**Task objective**
From the records below, print only the part that opens with the line containing "Recreate this scene" and closes with the line containing "SC.camera = cam"; omit the pictures.

**Exercise input**
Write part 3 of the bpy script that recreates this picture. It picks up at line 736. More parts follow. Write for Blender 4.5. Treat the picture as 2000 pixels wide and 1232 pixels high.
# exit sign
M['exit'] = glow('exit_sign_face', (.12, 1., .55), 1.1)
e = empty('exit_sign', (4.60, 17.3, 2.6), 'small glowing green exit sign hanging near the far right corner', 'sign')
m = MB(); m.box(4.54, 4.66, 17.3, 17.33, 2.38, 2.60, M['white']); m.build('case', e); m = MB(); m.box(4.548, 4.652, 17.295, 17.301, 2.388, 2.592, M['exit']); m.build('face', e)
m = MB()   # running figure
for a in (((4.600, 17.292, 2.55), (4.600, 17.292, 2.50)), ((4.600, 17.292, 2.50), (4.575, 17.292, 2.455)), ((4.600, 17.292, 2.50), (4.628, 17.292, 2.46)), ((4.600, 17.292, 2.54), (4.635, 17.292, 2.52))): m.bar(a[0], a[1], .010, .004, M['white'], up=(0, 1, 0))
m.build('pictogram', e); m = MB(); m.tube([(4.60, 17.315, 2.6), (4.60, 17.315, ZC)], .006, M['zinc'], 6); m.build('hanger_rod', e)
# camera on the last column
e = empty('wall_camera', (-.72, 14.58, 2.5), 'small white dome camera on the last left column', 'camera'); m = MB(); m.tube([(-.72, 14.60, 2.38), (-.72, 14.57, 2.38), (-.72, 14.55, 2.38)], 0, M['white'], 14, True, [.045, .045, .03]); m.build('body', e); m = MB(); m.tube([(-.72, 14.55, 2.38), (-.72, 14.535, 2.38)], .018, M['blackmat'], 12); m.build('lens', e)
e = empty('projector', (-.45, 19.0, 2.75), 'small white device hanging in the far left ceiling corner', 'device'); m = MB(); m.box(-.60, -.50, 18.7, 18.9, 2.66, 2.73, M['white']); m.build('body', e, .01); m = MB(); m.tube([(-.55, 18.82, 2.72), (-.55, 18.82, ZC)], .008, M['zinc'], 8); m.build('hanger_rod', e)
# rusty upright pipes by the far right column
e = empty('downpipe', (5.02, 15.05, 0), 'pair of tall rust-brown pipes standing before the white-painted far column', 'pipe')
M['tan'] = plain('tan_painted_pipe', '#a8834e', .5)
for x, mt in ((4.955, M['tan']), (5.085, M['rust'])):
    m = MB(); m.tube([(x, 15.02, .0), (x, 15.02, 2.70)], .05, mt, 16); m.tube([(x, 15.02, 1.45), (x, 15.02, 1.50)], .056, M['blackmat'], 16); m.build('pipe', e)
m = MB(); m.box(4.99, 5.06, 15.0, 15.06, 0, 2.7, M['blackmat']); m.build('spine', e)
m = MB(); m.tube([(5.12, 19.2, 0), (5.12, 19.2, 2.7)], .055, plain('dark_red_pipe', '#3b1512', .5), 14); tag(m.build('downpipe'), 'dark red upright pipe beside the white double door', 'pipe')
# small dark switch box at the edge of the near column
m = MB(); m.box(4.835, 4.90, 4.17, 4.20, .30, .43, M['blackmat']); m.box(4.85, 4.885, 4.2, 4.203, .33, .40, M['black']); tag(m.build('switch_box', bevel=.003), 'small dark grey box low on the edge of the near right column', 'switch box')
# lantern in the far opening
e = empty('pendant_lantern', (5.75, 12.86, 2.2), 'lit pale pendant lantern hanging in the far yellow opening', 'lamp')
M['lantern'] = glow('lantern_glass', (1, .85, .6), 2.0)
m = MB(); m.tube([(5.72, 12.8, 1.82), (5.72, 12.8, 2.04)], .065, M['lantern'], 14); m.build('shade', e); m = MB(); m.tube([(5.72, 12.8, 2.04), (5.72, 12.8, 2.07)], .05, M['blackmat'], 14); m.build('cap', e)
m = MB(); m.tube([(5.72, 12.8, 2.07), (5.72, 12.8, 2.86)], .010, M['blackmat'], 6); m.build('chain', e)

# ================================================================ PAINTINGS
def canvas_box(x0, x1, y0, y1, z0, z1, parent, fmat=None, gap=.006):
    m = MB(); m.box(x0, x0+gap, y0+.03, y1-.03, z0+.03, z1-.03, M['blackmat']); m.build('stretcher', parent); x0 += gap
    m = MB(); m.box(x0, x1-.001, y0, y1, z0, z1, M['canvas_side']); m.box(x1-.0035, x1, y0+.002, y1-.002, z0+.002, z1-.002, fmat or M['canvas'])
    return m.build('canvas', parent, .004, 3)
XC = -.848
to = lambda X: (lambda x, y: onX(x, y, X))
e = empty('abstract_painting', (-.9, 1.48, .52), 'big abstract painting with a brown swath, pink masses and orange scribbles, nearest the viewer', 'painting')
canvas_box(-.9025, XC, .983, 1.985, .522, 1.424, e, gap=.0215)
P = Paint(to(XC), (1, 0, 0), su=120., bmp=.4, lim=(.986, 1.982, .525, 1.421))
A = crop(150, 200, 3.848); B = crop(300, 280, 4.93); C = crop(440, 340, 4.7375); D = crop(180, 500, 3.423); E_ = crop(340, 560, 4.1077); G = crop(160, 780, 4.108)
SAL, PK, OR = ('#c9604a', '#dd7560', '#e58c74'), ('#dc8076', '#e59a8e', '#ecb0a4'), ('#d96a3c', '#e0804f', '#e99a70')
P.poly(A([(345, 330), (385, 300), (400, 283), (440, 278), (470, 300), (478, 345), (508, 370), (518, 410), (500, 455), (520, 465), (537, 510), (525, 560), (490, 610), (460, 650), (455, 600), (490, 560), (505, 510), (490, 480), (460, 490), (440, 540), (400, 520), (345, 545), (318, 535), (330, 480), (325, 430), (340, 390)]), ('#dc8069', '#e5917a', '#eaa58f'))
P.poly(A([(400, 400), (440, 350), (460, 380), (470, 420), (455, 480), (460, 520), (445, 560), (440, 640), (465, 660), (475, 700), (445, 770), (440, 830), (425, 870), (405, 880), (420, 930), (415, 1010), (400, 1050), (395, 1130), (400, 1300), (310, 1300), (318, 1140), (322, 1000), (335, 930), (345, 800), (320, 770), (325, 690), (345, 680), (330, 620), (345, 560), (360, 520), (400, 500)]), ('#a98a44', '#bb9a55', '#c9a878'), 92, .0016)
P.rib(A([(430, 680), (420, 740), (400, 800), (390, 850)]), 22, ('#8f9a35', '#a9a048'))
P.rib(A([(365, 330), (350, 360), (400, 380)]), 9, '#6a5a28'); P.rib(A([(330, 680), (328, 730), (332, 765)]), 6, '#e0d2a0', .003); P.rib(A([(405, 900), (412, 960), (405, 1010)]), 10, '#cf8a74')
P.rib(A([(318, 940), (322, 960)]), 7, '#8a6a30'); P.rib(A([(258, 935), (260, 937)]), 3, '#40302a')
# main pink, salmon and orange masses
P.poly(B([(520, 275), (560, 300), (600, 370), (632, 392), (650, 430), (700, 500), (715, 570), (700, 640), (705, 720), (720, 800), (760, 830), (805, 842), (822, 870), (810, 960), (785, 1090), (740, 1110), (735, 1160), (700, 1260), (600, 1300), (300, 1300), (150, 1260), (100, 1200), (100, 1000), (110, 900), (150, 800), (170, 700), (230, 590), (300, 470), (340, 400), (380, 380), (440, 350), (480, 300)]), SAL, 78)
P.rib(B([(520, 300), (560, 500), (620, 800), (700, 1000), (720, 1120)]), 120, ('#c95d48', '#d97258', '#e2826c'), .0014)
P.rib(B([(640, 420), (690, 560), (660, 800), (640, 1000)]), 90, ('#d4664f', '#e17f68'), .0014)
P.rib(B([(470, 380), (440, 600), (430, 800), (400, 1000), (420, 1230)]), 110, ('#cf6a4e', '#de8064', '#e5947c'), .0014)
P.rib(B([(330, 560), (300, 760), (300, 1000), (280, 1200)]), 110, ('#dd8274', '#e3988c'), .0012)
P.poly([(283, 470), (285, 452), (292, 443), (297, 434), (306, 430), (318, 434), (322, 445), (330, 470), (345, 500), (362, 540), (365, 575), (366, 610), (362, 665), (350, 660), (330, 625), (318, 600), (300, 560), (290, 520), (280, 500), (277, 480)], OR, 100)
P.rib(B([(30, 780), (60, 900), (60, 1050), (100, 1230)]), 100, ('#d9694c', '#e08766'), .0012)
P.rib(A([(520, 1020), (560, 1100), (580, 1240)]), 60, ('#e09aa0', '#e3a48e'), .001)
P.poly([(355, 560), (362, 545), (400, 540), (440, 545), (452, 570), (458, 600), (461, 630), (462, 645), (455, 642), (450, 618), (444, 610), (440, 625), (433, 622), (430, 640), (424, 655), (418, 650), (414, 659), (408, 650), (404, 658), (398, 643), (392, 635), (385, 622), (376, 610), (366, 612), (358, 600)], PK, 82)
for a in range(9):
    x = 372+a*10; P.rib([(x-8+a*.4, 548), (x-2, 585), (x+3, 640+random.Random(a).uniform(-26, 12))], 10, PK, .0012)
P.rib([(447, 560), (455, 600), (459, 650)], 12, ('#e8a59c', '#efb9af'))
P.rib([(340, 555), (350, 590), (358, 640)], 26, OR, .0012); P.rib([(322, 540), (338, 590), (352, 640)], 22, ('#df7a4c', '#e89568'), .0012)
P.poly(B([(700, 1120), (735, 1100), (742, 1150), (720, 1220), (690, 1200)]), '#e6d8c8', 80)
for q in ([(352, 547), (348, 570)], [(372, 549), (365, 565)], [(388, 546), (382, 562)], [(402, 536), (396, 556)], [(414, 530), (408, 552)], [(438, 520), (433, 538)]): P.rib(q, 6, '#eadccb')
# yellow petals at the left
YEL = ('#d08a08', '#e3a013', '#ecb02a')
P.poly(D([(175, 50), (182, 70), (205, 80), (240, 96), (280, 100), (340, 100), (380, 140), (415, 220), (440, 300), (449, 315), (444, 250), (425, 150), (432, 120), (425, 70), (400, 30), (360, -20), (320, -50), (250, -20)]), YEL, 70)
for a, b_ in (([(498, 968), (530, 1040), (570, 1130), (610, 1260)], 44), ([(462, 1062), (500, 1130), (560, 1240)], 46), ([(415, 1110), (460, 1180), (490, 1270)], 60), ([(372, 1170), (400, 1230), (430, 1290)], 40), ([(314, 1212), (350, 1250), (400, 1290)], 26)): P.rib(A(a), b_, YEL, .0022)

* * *

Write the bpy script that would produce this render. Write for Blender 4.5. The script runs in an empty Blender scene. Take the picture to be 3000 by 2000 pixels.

...

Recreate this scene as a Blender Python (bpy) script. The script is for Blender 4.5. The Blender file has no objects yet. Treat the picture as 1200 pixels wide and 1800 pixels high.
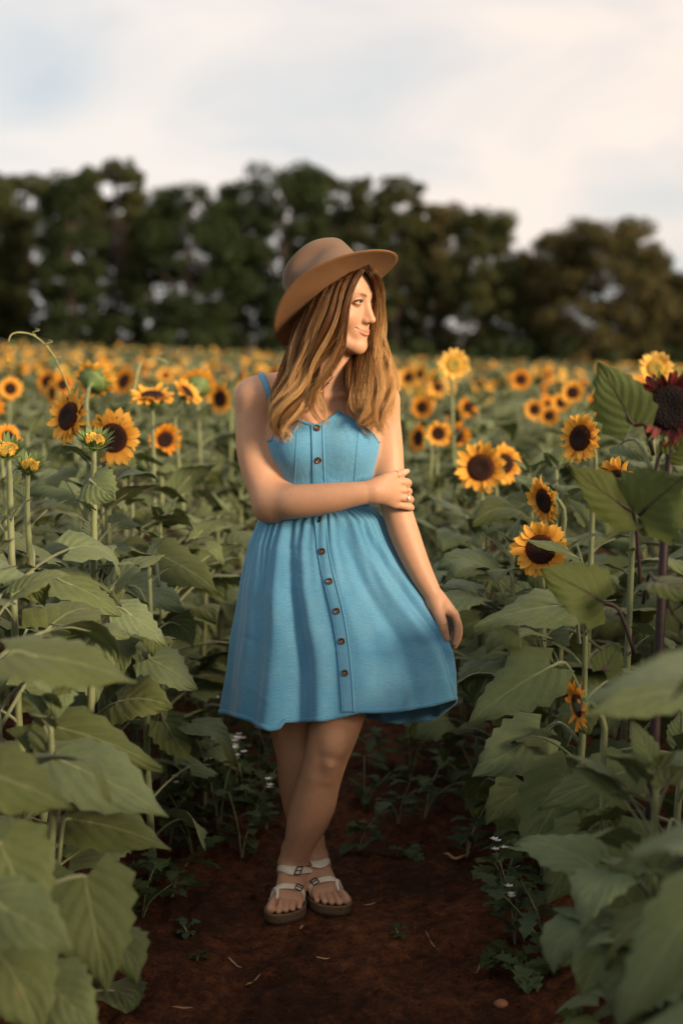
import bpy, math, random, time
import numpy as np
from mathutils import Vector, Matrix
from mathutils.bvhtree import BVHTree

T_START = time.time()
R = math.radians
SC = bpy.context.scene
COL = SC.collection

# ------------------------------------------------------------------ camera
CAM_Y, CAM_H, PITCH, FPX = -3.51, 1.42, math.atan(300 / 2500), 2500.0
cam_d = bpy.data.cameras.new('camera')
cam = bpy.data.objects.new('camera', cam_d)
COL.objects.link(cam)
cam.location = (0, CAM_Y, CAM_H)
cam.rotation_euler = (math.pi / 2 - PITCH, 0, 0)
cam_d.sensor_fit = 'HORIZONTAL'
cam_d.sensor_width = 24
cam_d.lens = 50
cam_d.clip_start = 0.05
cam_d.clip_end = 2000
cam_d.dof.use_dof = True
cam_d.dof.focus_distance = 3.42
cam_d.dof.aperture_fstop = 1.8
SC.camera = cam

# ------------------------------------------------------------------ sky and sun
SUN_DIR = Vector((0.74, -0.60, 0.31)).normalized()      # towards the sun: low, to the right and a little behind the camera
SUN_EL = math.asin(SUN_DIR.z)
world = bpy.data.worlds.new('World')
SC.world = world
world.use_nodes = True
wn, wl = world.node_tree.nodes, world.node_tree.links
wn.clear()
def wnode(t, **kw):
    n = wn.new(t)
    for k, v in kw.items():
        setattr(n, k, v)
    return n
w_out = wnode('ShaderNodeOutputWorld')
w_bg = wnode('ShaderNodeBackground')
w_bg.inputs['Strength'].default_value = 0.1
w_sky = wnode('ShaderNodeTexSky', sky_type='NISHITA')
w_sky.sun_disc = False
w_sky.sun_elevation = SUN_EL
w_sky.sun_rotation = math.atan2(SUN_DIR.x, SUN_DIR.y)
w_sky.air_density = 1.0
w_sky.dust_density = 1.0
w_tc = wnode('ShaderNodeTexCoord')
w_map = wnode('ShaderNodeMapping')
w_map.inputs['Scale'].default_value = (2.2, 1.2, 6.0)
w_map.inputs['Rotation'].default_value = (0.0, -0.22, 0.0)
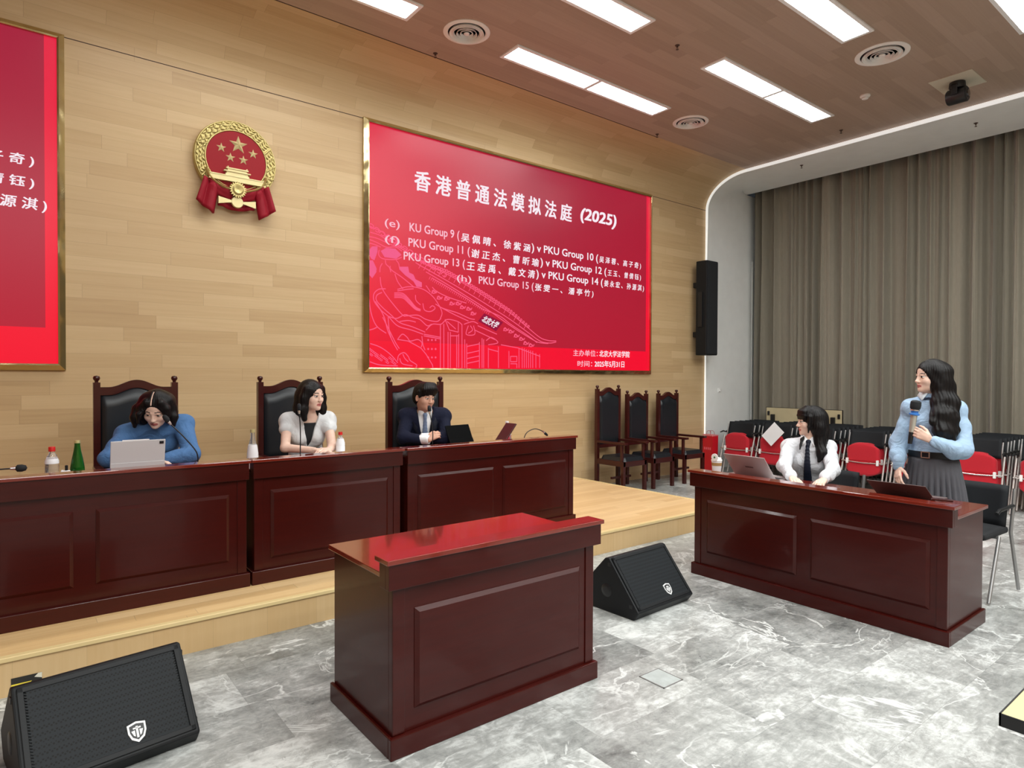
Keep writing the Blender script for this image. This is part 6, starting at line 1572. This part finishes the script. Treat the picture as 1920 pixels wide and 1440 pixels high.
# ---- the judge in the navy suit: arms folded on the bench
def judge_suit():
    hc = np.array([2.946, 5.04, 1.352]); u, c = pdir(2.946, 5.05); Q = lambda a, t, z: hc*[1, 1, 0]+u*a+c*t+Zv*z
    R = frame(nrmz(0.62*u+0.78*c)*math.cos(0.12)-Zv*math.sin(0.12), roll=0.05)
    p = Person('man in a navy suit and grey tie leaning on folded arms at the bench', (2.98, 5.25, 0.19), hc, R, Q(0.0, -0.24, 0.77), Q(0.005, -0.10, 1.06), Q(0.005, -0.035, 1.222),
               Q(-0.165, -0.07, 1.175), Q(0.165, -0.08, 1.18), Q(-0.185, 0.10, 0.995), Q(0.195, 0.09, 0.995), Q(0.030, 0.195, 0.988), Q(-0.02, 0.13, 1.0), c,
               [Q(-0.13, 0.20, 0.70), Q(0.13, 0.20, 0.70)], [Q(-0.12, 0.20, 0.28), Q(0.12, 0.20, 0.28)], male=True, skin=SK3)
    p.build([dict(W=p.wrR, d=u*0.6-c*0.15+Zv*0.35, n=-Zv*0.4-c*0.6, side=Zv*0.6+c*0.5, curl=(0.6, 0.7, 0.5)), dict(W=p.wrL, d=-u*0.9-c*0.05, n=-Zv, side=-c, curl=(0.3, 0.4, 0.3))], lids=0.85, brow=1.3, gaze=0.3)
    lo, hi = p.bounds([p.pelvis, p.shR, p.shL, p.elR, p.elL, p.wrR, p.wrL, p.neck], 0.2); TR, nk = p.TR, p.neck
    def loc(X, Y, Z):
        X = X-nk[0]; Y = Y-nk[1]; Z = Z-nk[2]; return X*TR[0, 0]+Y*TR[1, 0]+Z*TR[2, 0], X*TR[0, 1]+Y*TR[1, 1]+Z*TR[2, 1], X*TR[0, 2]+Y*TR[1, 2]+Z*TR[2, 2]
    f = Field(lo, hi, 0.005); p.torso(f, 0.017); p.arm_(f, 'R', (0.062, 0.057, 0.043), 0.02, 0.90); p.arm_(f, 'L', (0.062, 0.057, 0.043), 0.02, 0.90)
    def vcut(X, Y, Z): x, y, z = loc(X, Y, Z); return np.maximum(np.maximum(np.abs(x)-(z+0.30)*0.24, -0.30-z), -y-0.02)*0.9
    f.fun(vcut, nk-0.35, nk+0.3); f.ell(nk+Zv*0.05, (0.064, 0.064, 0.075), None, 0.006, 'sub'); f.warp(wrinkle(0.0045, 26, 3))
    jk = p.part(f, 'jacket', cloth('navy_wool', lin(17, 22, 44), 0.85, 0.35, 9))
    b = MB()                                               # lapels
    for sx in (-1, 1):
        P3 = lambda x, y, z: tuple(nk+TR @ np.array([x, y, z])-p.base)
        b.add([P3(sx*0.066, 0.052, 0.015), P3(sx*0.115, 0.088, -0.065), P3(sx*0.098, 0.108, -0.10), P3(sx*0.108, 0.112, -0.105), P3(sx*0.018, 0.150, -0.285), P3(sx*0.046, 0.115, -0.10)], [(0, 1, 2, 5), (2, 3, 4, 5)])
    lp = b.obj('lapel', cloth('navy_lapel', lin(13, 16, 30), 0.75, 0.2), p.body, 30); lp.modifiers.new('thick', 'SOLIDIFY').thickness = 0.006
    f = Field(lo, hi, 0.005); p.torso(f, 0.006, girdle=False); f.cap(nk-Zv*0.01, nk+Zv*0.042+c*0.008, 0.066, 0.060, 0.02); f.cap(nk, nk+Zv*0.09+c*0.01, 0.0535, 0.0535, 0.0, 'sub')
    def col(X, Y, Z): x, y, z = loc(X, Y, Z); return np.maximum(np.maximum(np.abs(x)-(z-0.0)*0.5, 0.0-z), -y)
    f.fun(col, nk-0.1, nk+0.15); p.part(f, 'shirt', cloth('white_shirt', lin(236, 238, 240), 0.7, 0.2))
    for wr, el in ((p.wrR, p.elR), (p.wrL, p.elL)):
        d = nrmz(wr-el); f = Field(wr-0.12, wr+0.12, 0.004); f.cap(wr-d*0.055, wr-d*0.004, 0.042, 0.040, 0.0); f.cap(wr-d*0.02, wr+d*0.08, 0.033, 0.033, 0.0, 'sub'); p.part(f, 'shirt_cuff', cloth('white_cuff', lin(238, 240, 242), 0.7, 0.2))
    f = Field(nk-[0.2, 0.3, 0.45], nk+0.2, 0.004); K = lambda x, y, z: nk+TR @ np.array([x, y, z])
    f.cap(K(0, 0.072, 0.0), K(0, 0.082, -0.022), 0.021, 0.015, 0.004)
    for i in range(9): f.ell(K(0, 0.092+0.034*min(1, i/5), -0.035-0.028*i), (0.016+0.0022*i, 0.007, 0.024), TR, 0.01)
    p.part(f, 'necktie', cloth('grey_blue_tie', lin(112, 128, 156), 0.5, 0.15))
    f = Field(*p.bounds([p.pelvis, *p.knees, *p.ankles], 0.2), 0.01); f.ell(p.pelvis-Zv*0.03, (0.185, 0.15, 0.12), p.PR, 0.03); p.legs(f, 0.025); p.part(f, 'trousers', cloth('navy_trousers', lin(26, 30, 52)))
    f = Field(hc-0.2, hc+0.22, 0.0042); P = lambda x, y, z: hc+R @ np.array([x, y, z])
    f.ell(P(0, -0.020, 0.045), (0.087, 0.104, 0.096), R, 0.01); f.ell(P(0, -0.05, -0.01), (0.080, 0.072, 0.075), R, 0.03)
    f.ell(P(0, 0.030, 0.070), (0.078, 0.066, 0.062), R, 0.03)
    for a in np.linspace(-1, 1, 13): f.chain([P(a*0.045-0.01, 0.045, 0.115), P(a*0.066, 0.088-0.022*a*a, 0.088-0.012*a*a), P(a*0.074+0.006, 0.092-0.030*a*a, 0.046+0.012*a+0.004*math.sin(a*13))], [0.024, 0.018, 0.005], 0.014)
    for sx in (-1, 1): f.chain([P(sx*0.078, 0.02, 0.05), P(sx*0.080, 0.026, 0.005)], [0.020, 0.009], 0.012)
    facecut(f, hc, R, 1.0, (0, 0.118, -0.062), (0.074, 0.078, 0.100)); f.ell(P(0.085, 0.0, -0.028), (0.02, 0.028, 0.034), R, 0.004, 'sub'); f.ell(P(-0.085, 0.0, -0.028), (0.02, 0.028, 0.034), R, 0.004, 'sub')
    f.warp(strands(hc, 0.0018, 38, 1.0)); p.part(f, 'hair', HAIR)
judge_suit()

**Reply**
Recreate this scene as a Blender Python (bpy) script. The script is for Blender 4.5. The Blender file has no objects yet. Treat the picture as 1200 pixels wide and 1800 pixels high.
import bpy, math, random, time
import numpy as np
from mathutils import Vector, Matrix
from mathutils.bvhtree import BVHTree

T_START = time.time()
R = math.radians
SC = bpy.context.scene
COL = SC.collection

# ------------------------------------------------------------------ camera
CAM_Y, CAM_H, PITCH, FPX = -3.51, 1.42, math.atan(300 / 2500), 2500.0
cam_d = bpy.data.cameras.new('camera')
cam = bpy.data.objects.new('camera', cam_d)
COL.objects.link(cam)
cam.location = (0, CAM_Y, CAM_H)
cam.rotation_euler = (math.pi / 2 - PITCH, 0, 0)
cam_d.sensor_fit = 'HORIZONTAL'
cam_d.sensor_width = 24
cam_d.lens = 50
cam_d.clip_start = 0.05
cam_d.clip_end = 2000
cam_d.dof.use_dof = True
cam_d.dof.focus_distance = 3.42
cam_d.dof.aperture_fstop = 1.8
SC.camera = cam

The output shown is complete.